On Friday November 1, the online comic strip "General Protection Fault" officially concluded with it's final strip going up. This brings to an end one of the longest-running online comic strips that was updated regularly. Cartoonist Jeff Darlington would say a few words.
And that's a wrap, folks. As of last Friday's update (November 1, 2024),
the main GPF Archive is finally complete. I hope you enjoyed the
strip's "big finale" ... First and foremost, I'd like to thank all of you who have taken this
journey with me over the past quarter century. Whether you started
reading from the beginning or you only just recently discovered it, it
has been an immense and indescribable joy to have you read my little
story and look at my random scribbles. I've heard from a great many of
you over the past few months about how much GPF has meant to you, and
your kind words have warmed this old cartoonist's heart. While it's
obvious GPF wouldn't exist without me creating, writing, and drawing it,
it's no stretch of the imagination to say that it wouldn't exist
without you reading it. It's been your encouragement and
engagement over the years that kept me going, and I thank you all from
the bottom of my heart.
I would do a review of the comic a few years ago as part of
a larger story on longtime running online comics. It started of as the misadventures of several computer geeks,two sapient slime molds, and their employer at the small business that bears the comic's name, with stories about life at the workplace and on computers doing
things like coding and other things such as science-fiction conventions,
enduring alien abductions, taking a ride on a time machine, and more. There are also occasional dream sequences such as "Harry Barker and the
Napier's Bones" that parody popular stories. Over time, the skills
of one go beyond programing and he starts building things that over time help
set the stage for some adventures for the characters. However, over time
they also attract the attention of secret agents, James Bondish
villains, aliens, and a few characters not of this universe.

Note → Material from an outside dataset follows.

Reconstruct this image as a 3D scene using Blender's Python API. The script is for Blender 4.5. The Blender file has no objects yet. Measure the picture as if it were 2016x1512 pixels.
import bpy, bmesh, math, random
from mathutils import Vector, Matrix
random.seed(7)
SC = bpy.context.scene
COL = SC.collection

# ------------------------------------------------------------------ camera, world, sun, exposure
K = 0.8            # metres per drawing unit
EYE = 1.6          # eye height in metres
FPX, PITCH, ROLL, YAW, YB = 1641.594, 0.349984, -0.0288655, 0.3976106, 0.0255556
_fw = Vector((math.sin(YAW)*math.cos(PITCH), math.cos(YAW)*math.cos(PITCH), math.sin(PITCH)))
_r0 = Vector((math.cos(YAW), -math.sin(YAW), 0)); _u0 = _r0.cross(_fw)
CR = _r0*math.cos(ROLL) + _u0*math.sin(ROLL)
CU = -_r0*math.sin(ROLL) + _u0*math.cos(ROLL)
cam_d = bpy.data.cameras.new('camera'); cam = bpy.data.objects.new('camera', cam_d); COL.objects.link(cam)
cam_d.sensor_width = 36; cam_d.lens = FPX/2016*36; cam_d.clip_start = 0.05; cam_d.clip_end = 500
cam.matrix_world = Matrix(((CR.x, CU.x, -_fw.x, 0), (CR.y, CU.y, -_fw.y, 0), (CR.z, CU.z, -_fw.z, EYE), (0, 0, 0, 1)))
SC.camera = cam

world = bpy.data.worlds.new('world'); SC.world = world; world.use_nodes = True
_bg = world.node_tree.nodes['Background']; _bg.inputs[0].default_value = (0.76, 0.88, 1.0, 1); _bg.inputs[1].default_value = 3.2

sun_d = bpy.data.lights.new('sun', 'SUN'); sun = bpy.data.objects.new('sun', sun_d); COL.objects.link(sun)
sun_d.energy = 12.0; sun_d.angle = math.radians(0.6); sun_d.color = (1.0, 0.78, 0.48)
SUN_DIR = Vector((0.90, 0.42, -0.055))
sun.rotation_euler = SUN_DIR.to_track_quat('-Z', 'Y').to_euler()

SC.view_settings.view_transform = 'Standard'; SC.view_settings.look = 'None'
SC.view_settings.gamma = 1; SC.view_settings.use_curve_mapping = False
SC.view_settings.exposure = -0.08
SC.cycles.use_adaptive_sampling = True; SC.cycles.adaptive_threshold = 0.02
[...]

Four times in the course of the story are major plotlines that take
months to resolve, "Surreptitious Machinations," "To Thyne Own Self," "Scylla and Charybdis," and "The Enthropy War." Following the end of each, the characters
have to deal with some big changes in their lives. The story ends with the main characters, save one, returning to normal lives following their big adventures, looking forward to "just another quiet day at the office."
Darlington stated that now that the comic was done, he planned to take some time off, and then finish a side-comic, "Surreptitious Machinations 2," which describes what happened to some secondary characters after the comic's first major plotline story. Then the comic itself will go into reruns. Darlington also stated plans to write some novels. But this may not be all. There were a few hints in the last strips that there may be further adventures of some of the characters.
And so ends one of the longest-running online comics, coming to an end some thought odd but was satisfying.